Character Relationships & Dynamics
Sowell Bay’s web centers on Tova and Marcellus: their cross-species friendship—built on observation, routine, and earned trust—sparks the novel’s revelations. Through him, Tova is nudged toward honesty with herself, and toward Cameron, whose resemblance to Erik is as much emotional as physical.
The family line that once seemed broken—Erik to Cameron to Tova—reconnects as secrets surface. Cameron’s search for identity collides with Tova’s search for closure, and their early friction softens into mutual rescue: she offers stability and belonging; he offers purpose and a future that includes her. Parallel to this, Erik and Daphne’s hidden romance retroactively reshapes the town’s assumptions, recasting a tragedy as an accident within a love story.

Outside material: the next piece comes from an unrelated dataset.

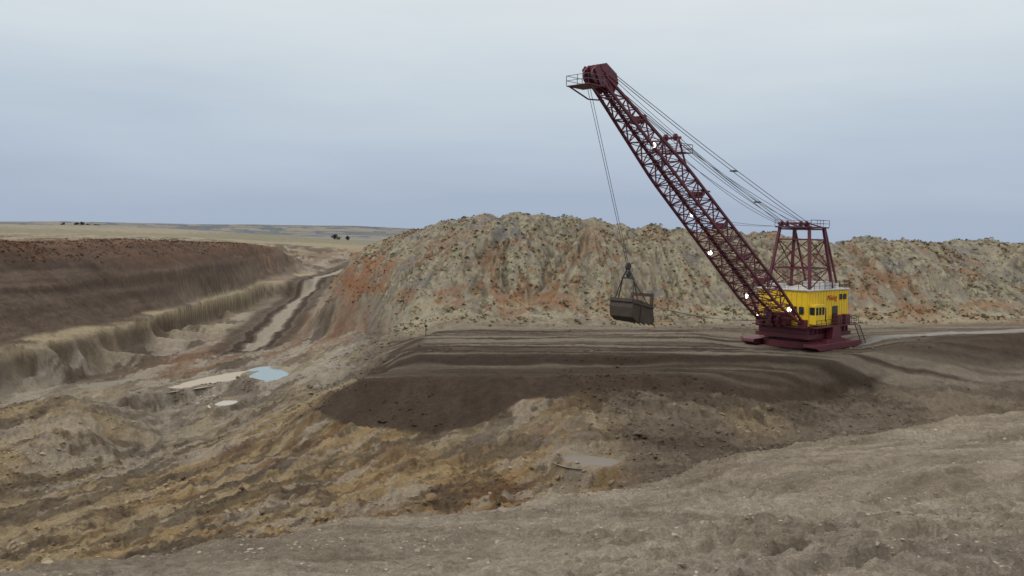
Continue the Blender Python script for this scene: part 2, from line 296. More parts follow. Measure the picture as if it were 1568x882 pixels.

On the community side, Ethan acts as the social hinge, bridging old-timers and newcomers, aquarium and town. His quiet affection for Tova grows into a late-in-life companionship, while his mentorship helps Cameron translate potential into practice. Around them, Avery’s clear-eyed affection pushes Cameron to be accountable, and even bit players—shopkeepers, classmates, knitters—create the fabric in which this found family takes hold.